• _Instruction_:
Reproduce the listing below verbatim.

start Provided material

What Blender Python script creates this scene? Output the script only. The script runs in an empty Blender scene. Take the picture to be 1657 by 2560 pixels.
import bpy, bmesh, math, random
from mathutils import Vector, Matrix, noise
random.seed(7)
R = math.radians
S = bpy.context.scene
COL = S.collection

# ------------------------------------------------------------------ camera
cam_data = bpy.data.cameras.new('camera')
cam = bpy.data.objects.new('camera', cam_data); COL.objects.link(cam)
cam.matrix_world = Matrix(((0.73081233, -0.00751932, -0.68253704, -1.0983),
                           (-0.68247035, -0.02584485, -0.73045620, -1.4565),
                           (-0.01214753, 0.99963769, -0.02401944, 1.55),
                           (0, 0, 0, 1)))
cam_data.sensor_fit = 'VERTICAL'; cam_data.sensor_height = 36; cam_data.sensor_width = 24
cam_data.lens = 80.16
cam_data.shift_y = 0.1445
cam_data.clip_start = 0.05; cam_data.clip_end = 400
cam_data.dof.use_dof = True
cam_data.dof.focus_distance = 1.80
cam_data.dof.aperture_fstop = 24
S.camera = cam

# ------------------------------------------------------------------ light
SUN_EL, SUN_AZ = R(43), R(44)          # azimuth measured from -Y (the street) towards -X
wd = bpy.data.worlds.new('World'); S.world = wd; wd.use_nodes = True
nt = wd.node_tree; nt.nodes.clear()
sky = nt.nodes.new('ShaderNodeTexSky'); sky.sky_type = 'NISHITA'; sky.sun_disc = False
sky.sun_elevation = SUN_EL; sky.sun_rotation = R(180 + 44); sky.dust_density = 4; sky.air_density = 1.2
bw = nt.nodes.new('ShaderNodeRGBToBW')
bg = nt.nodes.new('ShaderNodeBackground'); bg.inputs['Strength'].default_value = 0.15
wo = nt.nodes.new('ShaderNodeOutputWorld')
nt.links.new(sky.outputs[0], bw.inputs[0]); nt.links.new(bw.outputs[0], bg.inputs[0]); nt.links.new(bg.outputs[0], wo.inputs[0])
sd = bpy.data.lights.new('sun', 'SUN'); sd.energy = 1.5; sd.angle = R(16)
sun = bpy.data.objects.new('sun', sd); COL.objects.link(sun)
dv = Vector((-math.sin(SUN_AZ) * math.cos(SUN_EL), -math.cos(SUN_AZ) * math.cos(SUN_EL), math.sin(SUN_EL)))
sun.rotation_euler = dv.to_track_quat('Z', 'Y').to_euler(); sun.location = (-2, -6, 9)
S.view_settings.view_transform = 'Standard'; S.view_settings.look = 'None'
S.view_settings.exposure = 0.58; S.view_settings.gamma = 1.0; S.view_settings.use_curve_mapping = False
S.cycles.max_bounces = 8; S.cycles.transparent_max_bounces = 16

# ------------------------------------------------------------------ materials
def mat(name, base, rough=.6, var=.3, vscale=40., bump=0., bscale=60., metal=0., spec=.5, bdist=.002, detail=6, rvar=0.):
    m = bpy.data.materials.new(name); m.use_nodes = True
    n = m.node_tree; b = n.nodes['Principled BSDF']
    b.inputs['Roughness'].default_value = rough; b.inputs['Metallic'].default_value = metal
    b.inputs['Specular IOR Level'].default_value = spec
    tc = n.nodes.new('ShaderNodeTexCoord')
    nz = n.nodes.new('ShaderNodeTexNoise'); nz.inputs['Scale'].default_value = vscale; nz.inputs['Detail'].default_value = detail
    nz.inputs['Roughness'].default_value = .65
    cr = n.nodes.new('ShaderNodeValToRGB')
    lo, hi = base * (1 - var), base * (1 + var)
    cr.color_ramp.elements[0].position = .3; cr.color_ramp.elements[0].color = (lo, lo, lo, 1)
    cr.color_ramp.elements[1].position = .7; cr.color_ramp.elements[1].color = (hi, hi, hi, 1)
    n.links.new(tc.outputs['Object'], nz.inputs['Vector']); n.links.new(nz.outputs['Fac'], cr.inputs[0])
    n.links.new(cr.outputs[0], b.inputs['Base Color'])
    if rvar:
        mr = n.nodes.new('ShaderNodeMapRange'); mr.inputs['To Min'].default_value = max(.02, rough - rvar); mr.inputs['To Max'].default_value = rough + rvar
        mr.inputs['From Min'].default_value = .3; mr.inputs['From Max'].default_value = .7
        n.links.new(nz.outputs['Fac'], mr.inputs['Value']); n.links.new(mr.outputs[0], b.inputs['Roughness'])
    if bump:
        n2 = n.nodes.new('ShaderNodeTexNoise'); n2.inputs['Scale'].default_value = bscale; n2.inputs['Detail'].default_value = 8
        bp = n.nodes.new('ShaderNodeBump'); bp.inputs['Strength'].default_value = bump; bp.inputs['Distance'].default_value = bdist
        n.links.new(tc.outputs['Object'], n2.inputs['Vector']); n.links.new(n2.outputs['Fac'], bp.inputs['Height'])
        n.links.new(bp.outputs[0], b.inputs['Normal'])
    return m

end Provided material

• _Result of this task_:
What Blender Python script creates this scene? Output the script only. The script runs in an empty Blender scene. Take the picture to be 1657 by 2560 pixels.
import bpy, bmesh, math, random
from mathutils import Vector, Matrix, noise
random.seed(7)
R = math.radians
S = bpy.context.scene
COL = S.collection

# ------------------------------------------------------------------ camera
cam_data = bpy.data.cameras.new('camera')
cam = bpy.data.objects.new('camera', cam_data); COL.objects.link(cam)
cam.matrix_world = Matrix(((0.73081233, -0.00751932, -0.68253704, -1.0983),
                           (-0.68247035, -0.02584485, -0.73045620, -1.4565),
                           (-0.01214753, 0.99963769, -0.02401944, 1.55),
                           (0, 0, 0, 1)))
cam_data.sensor_fit = 'VERTICAL'; cam_data.sensor_height = 36; cam_data.sensor_width = 24
cam_data.lens = 80.16
cam_data.shift_y = 0.1445
cam_data.clip_start = 0.05; cam_data.clip_end = 400
cam_data.dof.use_dof = True
cam_data.dof.focus_distance = 1.80
cam_data.dof.aperture_fstop = 24
S.camera = cam

# ------------------------------------------------------------------ light
SUN_EL, SUN_AZ = R(43), R(44)          # azimuth measured from -Y (the street) towards -X
wd = bpy.data.worlds.new('World'); S.world = wd; wd.use_nodes = True
nt = wd.node_tree; nt.nodes.clear()
sky = nt.nodes.new('ShaderNodeTexSky'); sky.sky_type = 'NISHITA'; sky.sun_disc = False
sky.sun_elevation = SUN_EL; sky.sun_rotation = R(180 + 44); sky.dust_density = 4; sky.air_density = 1.2
bw = nt.nodes.new('ShaderNodeRGBToBW')
bg = nt.nodes.new('ShaderNodeBackground'); bg.inputs['Strength'].default_value = 0.15
wo = nt.nodes.new('ShaderNodeOutputWorld')
nt.links.new(sky.outputs[0], bw.inputs[0]); nt.links.new(bw.outputs[0], bg.inputs[0]); nt.links.new(bg.outputs[0], wo.inputs[0])
sd = bpy.data.lights.new('sun', 'SUN'); sd.energy = 1.5; sd.angle = R(16)
sun = bpy.data.objects.new('sun', sd); COL.objects.link(sun)
dv = Vector((-math.sin(SUN_AZ) * math.cos(SUN_EL), -math.cos(SUN_AZ) * math.cos(SUN_EL), math.sin(SUN_EL)))
sun.rotation_euler = dv.to_track_quat('Z', 'Y').to_euler(); sun.location = (-2, -6, 9)
S.view_settings.view_transform = 'Standard'; S.view_settings.look = 'None'
S.view_settings.exposure = 0.58; S.view_settings.gamma = 1.0; S.view_settings.use_curve_mapping = False
S.cycles.max_bounces = 8; S.cycles.transparent_max_bounces = 16

# ------------------------------------------------------------------ materials
def mat(name, base, rough=.6, var=.3, vscale=40., bump=0., bscale=60., metal=0., spec=.5, bdist=.002, detail=6, rvar=0.):
    m = bpy.data.materials.new(name); m.use_nodes = True
    n = m.node_tree; b = n.nodes['Principled BSDF']
    b.inputs['Roughness'].default_value = rough; b.inputs['Metallic'].default_value = metal
    b.inputs['Specular IOR Level'].default_value = spec
    tc = n.nodes.new('ShaderNodeTexCoord')
    nz = n.nodes.new('ShaderNodeTexNoise'); nz.inputs['Scale'].default_value = vscale; nz.inputs['Detail'].default_value = detail
    nz.inputs['Roughness'].default_value = .65
    cr = n.nodes.new('ShaderNodeValToRGB')
    lo, hi = base * (1 - var), base * (1 + var)
    cr.color_ramp.elements[0].position = .3; cr.color_ramp.elements[0].color = (lo, lo, lo, 1)
    cr.color_ramp.elements[1].position = .7; cr.color_ramp.elements[1].color = (hi, hi, hi, 1)
    n.links.new(tc.outputs['Object'], nz.inputs['Vector']); n.links.new(nz.outputs['Fac'], cr.inputs[0])
    n.links.new(cr.outputs[0], b.inputs['Base Color'])
    if rvar:
        mr = n.nodes.new('ShaderNodeMapRange'); mr.inputs['To Min'].default_value = max(.02, rough - rvar); mr.inputs['To Max'].default_value = rough + rvar
        mr.inputs['From Min'].default_value = .3; mr.inputs['From Max'].default_value = .7
        n.links.new(nz.outputs['Fac'], mr.inputs['Value']); n.links.new(mr.outputs[0], b.inputs['Roughness'])
    if bump:
        n2 = n.nodes.new('ShaderNodeTexNoise'); n2.inputs['Scale'].default_value = bscale; n2.inputs['Detail'].default_value = 8
        bp = n.nodes.new('ShaderNodeBump'); bp.inputs['Strength'].default_value = bump; bp.inputs['Distance'].default_value = bdist
        n.links.new(tc.outputs['Object'], n2.inputs['Vector']); n.links.new(n2.outputs['Fac'], bp.inputs['Height'])
        n.links.new(bp.outputs[0], b.inputs['Normal'])
    return m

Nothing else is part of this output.